» **Problem statement**:
Omit all images. Transcribe the rest of the material below exactly.
:::::
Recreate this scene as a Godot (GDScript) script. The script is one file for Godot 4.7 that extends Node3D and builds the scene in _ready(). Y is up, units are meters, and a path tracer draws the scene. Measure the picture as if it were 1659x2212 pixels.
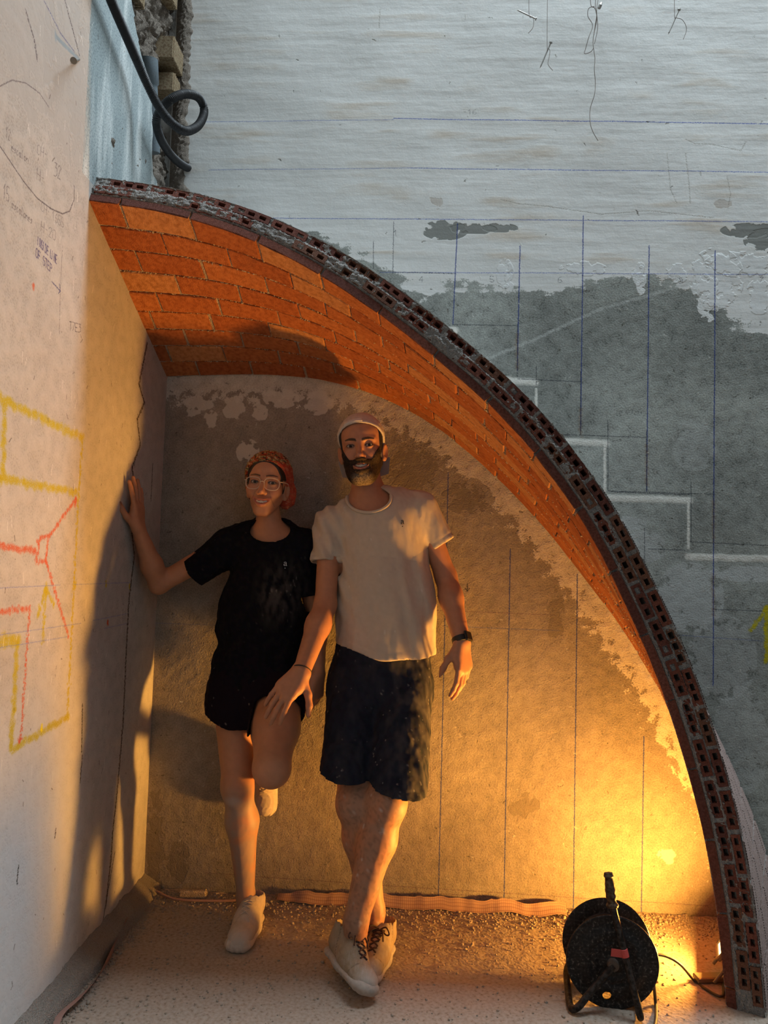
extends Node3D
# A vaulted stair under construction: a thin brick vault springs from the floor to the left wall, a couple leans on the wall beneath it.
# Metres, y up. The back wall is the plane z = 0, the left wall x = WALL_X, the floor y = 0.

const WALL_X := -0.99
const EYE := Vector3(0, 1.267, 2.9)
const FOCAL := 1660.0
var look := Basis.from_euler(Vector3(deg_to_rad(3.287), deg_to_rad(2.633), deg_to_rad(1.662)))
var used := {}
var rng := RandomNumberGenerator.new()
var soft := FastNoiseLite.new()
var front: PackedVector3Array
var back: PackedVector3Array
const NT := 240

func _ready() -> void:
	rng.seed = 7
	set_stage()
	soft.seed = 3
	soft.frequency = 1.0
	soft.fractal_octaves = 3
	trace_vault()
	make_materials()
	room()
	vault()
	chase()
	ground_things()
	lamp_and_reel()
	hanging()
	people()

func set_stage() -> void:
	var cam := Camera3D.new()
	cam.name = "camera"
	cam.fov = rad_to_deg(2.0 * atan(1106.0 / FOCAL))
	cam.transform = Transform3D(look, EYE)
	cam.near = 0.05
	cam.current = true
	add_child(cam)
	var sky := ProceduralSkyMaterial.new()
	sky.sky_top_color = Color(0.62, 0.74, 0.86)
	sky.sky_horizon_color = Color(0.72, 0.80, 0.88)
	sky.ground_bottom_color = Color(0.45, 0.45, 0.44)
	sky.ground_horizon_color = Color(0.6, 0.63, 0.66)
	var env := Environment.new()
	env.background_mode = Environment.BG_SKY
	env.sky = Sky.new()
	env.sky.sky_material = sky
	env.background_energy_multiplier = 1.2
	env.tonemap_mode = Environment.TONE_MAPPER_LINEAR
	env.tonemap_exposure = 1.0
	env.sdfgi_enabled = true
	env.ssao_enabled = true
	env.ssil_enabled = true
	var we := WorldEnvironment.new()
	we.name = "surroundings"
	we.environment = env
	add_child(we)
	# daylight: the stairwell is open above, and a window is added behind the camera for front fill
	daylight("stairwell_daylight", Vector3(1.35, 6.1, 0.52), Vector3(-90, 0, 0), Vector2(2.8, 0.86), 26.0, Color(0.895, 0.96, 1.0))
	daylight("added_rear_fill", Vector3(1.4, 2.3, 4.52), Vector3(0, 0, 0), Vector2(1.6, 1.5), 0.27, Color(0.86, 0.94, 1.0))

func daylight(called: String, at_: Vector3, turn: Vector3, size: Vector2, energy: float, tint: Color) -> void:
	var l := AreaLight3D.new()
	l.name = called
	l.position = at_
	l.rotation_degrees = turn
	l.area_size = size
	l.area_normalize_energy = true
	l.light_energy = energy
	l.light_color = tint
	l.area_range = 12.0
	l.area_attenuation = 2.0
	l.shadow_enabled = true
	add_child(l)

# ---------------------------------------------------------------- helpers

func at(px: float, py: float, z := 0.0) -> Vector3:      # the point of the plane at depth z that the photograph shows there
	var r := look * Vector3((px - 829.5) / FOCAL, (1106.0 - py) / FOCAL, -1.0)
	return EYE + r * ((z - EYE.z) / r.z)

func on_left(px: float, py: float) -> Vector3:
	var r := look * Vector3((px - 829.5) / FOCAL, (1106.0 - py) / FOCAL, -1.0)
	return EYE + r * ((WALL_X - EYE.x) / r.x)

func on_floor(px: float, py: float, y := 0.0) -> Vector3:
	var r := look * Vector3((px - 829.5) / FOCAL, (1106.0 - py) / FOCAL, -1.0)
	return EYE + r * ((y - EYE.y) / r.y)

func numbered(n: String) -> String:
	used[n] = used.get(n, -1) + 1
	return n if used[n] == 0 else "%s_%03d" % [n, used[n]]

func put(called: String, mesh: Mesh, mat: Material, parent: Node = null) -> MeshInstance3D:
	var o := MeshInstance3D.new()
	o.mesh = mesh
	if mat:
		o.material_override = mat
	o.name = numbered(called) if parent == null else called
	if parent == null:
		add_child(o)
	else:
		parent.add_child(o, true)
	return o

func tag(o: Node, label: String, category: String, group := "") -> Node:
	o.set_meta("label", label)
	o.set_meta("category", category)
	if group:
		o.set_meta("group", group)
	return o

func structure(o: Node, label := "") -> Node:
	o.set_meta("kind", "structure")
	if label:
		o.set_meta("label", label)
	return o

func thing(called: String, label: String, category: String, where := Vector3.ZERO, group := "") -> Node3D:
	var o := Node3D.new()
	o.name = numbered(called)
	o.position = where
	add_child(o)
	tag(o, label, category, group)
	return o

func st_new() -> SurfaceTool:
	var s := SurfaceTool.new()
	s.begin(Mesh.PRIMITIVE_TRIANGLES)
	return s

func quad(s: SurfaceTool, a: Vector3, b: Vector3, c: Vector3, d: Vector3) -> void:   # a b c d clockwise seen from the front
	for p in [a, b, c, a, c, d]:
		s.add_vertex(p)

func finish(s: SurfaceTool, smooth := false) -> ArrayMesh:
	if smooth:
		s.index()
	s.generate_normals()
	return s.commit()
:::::
» **Full response**:
Recreate this scene as a Godot (GDScript) script. The script is one file for Godot 4.7 that extends Node3D and builds the scene in _ready(). Y is up, units are meters, and a path tracer draws the scene. Measure the picture as if it were 1659x2212 pixels.
extends Node3D
# A vaulted stair under construction: a thin brick vault springs from the floor to the left wall, a couple leans on the wall beneath it.
# Metres, y up. The back wall is the plane z = 0, the left wall x = WALL_X, the floor y = 0.

const WALL_X := -0.99
const EYE := Vector3(0, 1.267, 2.9)
const FOCAL := 1660.0
var look := Basis.from_euler(Vector3(deg_to_rad(3.287), deg_to_rad(2.633), deg_to_rad(1.662)))
var used := {}
var rng := RandomNumberGenerator.new()
var soft := FastNoiseLite.new()
var front: PackedVector3Array
var back: PackedVector3Array
const NT := 240

func _ready() -> void:
	rng.seed = 7
	set_stage()
	soft.seed = 3
	soft.frequency = 1.0
	soft.fractal_octaves = 3
	trace_vault()
	make_materials()
	room()
	vault()
	chase()
	ground_things()
	lamp_and_reel()
	hanging()
	people()

func set_stage() -> void:
	var cam := Camera3D.new()
	cam.name = "camera"
	cam.fov = rad_to_deg(2.0 * atan(1106.0 / FOCAL))
	cam.transform = Transform3D(look, EYE)
	cam.near = 0.05
	cam.current = true
	add_child(cam)
	var sky := ProceduralSkyMaterial.new()
	sky.sky_top_color = Color(0.62, 0.74, 0.86)
	sky.sky_horizon_color = Color(0.72, 0.80, 0.88)
	sky.ground_bottom_color = Color(0.45, 0.45, 0.44)
	sky.ground_horizon_color = Color(0.6, 0.63, 0.66)
	var env := Environment.new()
	env.background_mode = Environment.BG_SKY
	env.sky = Sky.new()
	env.sky.sky_material = sky
	env.background_energy_multiplier = 1.2
	env.tonemap_mode = Environment.TONE_MAPPER_LINEAR
	env.tonemap_exposure = 1.0
	env.sdfgi_enabled = true
	env.ssao_enabled = true
	env.ssil_enabled = true
	var we := WorldEnvironment.new()
	we.name = "surroundings"
	we.environment = env
	add_child(we)
	# daylight: the stairwell is open above, and a window is added behind the camera for front fill
	daylight("stairwell_daylight", Vector3(1.35, 6.1, 0.52), Vector3(-90, 0, 0), Vector2(2.8, 0.86), 26.0, Color(0.895, 0.96, 1.0))
	daylight("added_rear_fill", Vector3(1.4, 2.3, 4.52), Vector3(0, 0, 0), Vector2(1.6, 1.5), 0.27, Color(0.86, 0.94, 1.0))

func daylight(called: String, at_: Vector3, turn: Vector3, size: Vector2, energy: float, tint: Color) -> void:
	var l := AreaLight3D.new()
	l.name = called
	l.position = at_
	l.rotation_degrees = turn
	l.area_size = size
	l.area_normalize_energy = true
	l.light_energy = energy
	l.light_color = tint
	l.area_range = 12.0
	l.area_attenuation = 2.0
	l.shadow_enabled = true
	add_child(l)

# ---------------------------------------------------------------- helpers

func at(px: float, py: float, z := 0.0) -> Vector3:      # the point of the plane at depth z that the photograph shows there
	var r := look * Vector3((px - 829.5) / FOCAL, (1106.0 - py) / FOCAL, -1.0)
	return EYE + r * ((z - EYE.z) / r.z)

func on_left(px: float, py: float) -> Vector3:
	var r := look * Vector3((px - 829.5) / FOCAL, (1106.0 - py) / FOCAL, -1.0)
	return EYE + r * ((WALL_X - EYE.x) / r.x)

func on_floor(px: float, py: float, y := 0.0) -> Vector3:
	var r := look * Vector3((px - 829.5) / FOCAL, (1106.0 - py) / FOCAL, -1.0)
	return EYE + r * ((y - EYE.y) / r.y)

func numbered(n: String) -> String:
	used[n] = used.get(n, -1) + 1
	return n if used[n] == 0 else "%s_%03d" % [n, used[n]]

func put(called: String, mesh: Mesh, mat: Material, parent: Node = null) -> MeshInstance3D:
	var o := MeshInstance3D.new()
	o.mesh = mesh
	if mat:
		o.material_override = mat
	o.name = numbered(called) if parent == null else called
	if parent == null:
		add_child(o)
	else:
		parent.add_child(o, true)
	return o

func tag(o: Node, label: String, category: String, group := "") -> Node:
	o.set_meta("label", label)
	o.set_meta("category", category)
	if group:
		o.set_meta("group", group)
	return o

func structure(o: Node, label := "") -> Node:
	o.set_meta("kind", "structure")
	if label:
		o.set_meta("label", label)
	return o

func thing(called: String, label: String, category: String, where := Vector3.ZERO, group := "") -> Node3D:
	var o := Node3D.new()
	o.name = numbered(called)
	o.position = where
	add_child(o)
	tag(o, label, category, group)
	return o

func st_new() -> SurfaceTool:
	var s := SurfaceTool.new()
	s.begin(Mesh.PRIMITIVE_TRIANGLES)
	return s

func quad(s: SurfaceTool, a: Vector3, b: Vector3, c: Vector3, d: Vector3) -> void:   # a b c d clockwise seen from the front
	for p in [a, b, c, a, c, d]:
		s.add_vertex(p)

func finish(s: SurfaceTool, smooth := false) -> ArrayMesh:
	if smooth:
		s.index()
	s.generate_normals()
	return s.commit()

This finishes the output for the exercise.